>>>>>

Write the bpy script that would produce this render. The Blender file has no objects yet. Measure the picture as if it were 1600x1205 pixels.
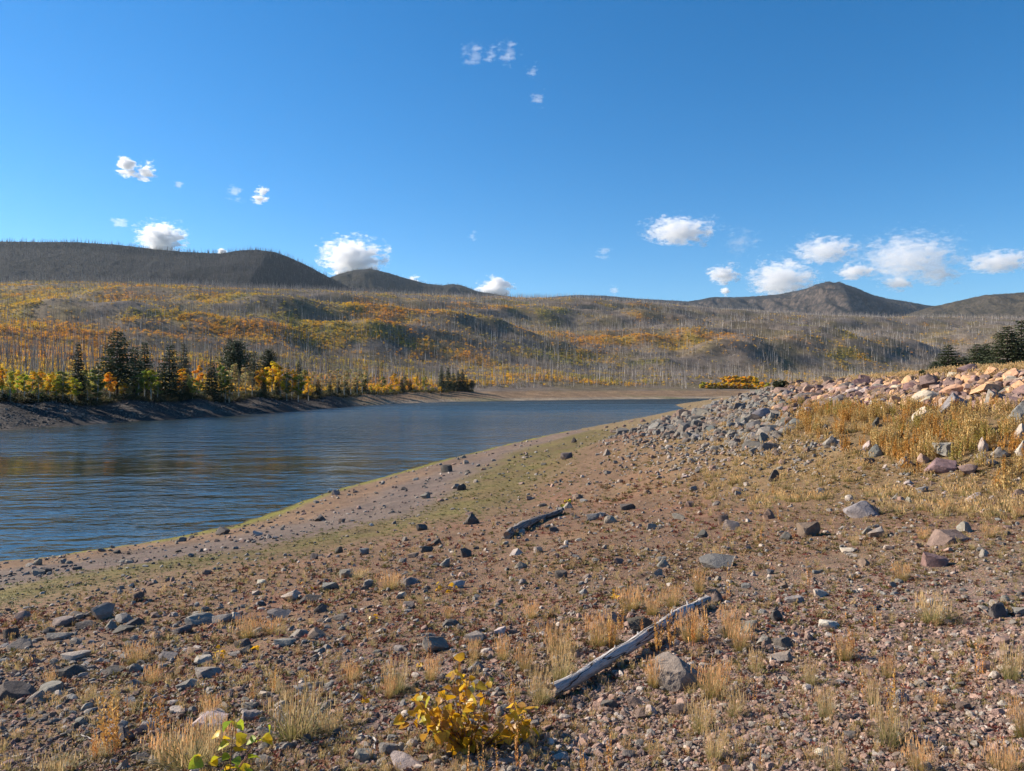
import bpy, bmesh, math, random
import numpy as np
from mathutils import Vector, Matrix, Euler

# ------------------------------------------------------------------ camera, sky, sun, exposure
scene = bpy.context.scene
col = scene.collection
F_PX, CX, HY, CAM_Z = 1155.0, 800.0, 608.0, 6.0      # focal length, centre and horizon of the photograph in its pixels; eye 6 m over the lake

cam_data = bpy.data.cameras.new('camera')
cam = bpy.data.objects.new('camera', cam_data)
col.objects.link(cam)
cam_data.sensor_fit = 'HORIZONTAL'
cam_data.sensor_width = 36.0
cam_data.lens = 36.0 * F_PX / 1600.0
cam.location = (0, 0, CAM_Z)
cam.rotation_euler = (math.radians(90) + math.atan((HY - 602.5) / F_PX), 0, 0)
cam_data.clip_start = 0.1
cam_data.clip_end = 40000
scene.camera = cam

SUN_EL = math.radians(29)
SUN_AZ = math.atan2(-0.945, 0.33)                     # from +Y (straight ahead) towards +X; the sun stands to the left and ahead
sun_dir = Vector((math.sin(SUN_AZ) * math.cos(SUN_EL), math.cos(SUN_AZ) * math.cos(SUN_EL), math.sin(SUN_EL)))
world = bpy.data.worlds.new('World')
scene.world = world
world.use_nodes = True
wn = world.node_tree
wn.nodes.clear()
w_out = wn.nodes.new('ShaderNodeOutputWorld')
w_bg = wn.nodes.new('ShaderNodeBackground')
w_sky = wn.nodes.new('ShaderNodeTexSky')
w_sky.sky_type = 'NISHITA'
w_sky.sun_disc = False
w_sky.sun_elevation = SUN_EL
w_sky.sun_rotation = SUN_AZ
w_sky.altitude = 2700
w_sky.air_density = 1.25
w_sky.dust_density = 0.25
w_sky.ozone_density = 4.0
w_hsv = wn.nodes.new('ShaderNodeHueSaturation')
w_hsv.inputs['Saturation'].default_value = 1.33
w_hsv.inputs['Hue'].default_value = 0.498
w_hsv.inputs['Value'].default_value = 1.0
w_bg.inputs['Strength'].default_value = 0.084
wn.links.new(w_sky.outputs['Color'], w_hsv.inputs['Color'])
wn.links.new(w_hsv.outputs['Color'], w_bg.inputs['Color'])
wn.links.new(w_bg.outputs['Background'], w_out.inputs['Surface'])

sun_data = bpy.data.lights.new('sun', 'SUN')
sun_data.energy = 5.0
sun_data.angle = math.radians(0.53)
sun_data.color = (1.0, 0.885, 0.74)
sun = bpy.data.objects.new('sun', sun_data)
sun.rotation_euler = sun_dir.to_track_quat('Z', 'Y').to_euler()
sun.location = (-200, 80, 200)
col.objects.link(sun)

scene.view_settings.view_transform = 'Standard'
scene.view_settings.look = 'None'
scene.view_settings.gamma = 1.0
scene.view_settings.use_curve_mapping = False
scene.view_settings.exposure = 0.95
scene.render.engine = 'CYCLES'
scene.cycles.max_bounces = 8
scene.cycles.diffuse_bounces = 3
scene.cycles.glossy_bounces = 3
scene.cycles.transparent_max_bounces = 8
scene.cycles.volume_bounces = 5
scene.cycles.volume_max_steps = 160
scene.cycles.volume_step_rate = 1.0
scene.cycles.use_denoising = True

# ------------------------------------------------------------------ numeric helpers
def _hash(ix, iy, seed):
    h = (ix.astype(np.int64) * 374761393 + iy.astype(np.int64) * 668265263 + seed * 1274126177) & 0xFFFFFFFF
    h = ((h ^ (h >> 13)) * 1103515245) & 0xFFFFFFFF
    return ((h ^ (h >> 16)) & 0xFFFFFF) / float(0x1000000)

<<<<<

• TASK OBJECTIVE: Go through the data above and transcribe it in full, omitting any image.

• SOLUTION BELOW:
Write the bpy script that would produce this render. The Blender file has no objects yet. Measure the picture as if it were 1600x1205 pixels.
import bpy, bmesh, math, random
import numpy as np
from mathutils import Vector, Matrix, Euler

# ------------------------------------------------------------------ camera, sky, sun, exposure
scene = bpy.context.scene
col = scene.collection
F_PX, CX, HY, CAM_Z = 1155.0, 800.0, 608.0, 6.0      # focal length, centre and horizon of the photograph in its pixels; eye 6 m over the lake

cam_data = bpy.data.cameras.new('camera')
cam = bpy.data.objects.new('camera', cam_data)
col.objects.link(cam)
cam_data.sensor_fit = 'HORIZONTAL'
cam_data.sensor_width = 36.0
cam_data.lens = 36.0 * F_PX / 1600.0
cam.location = (0, 0, CAM_Z)
cam.rotation_euler = (math.radians(90) + math.atan((HY - 602.5) / F_PX), 0, 0)
cam_data.clip_start = 0.1
cam_data.clip_end = 40000
scene.camera = cam

SUN_EL = math.radians(29)
SUN_AZ = math.atan2(-0.945, 0.33)                     # from +Y (straight ahead) towards +X; the sun stands to the left and ahead
sun_dir = Vector((math.sin(SUN_AZ) * math.cos(SUN_EL), math.cos(SUN_AZ) * math.cos(SUN_EL), math.sin(SUN_EL)))
world = bpy.data.worlds.new('World')
scene.world = world
world.use_nodes = True
wn = world.node_tree
wn.nodes.clear()
w_out = wn.nodes.new('ShaderNodeOutputWorld')
w_bg = wn.nodes.new('ShaderNodeBackground')
w_sky = wn.nodes.new('ShaderNodeTexSky')
w_sky.sky_type = 'NISHITA'
w_sky.sun_disc = False
w_sky.sun_elevation = SUN_EL
w_sky.sun_rotation = SUN_AZ
w_sky.altitude = 2700
w_sky.air_density = 1.25
w_sky.dust_density = 0.25
w_sky.ozone_density = 4.0
w_hsv = wn.nodes.new('ShaderNodeHueSaturation')
w_hsv.inputs['Saturation'].default_value = 1.33
w_hsv.inputs['Hue'].default_value = 0.498
w_hsv.inputs['Value'].default_value = 1.0
w_bg.inputs['Strength'].default_value = 0.084
wn.links.new(w_sky.outputs['Color'], w_hsv.inputs['Color'])
wn.links.new(w_hsv.outputs['Color'], w_bg.inputs['Color'])
wn.links.new(w_bg.outputs['Background'], w_out.inputs['Surface'])

sun_data = bpy.data.lights.new('sun', 'SUN')
sun_data.energy = 5.0
sun_data.angle = math.radians(0.53)
sun_data.color = (1.0, 0.885, 0.74)
sun = bpy.data.objects.new('sun', sun_data)
sun.rotation_euler = sun_dir.to_track_quat('Z', 'Y').to_euler()
sun.location = (-200, 80, 200)
col.objects.link(sun)

scene.view_settings.view_transform = 'Standard'
scene.view_settings.look = 'None'
scene.view_settings.gamma = 1.0
scene.view_settings.use_curve_mapping = False
scene.view_settings.exposure = 0.95
scene.render.engine = 'CYCLES'
scene.cycles.max_bounces = 8
scene.cycles.diffuse_bounces = 3
scene.cycles.glossy_bounces = 3
scene.cycles.transparent_max_bounces = 8
scene.cycles.volume_bounces = 5
scene.cycles.volume_max_steps = 160
scene.cycles.volume_step_rate = 1.0
scene.cycles.use_denoising = True

# ------------------------------------------------------------------ numeric helpers
def _hash(ix, iy, seed):
    h = (ix.astype(np.int64) * 374761393 + iy.astype(np.int64) * 668265263 + seed * 1274126177) & 0xFFFFFFFF
    h = ((h ^ (h >> 13)) * 1103515245) & 0xFFFFFFFF
    return ((h ^ (h >> 16)) & 0xFFFFFF) / float(0x1000000)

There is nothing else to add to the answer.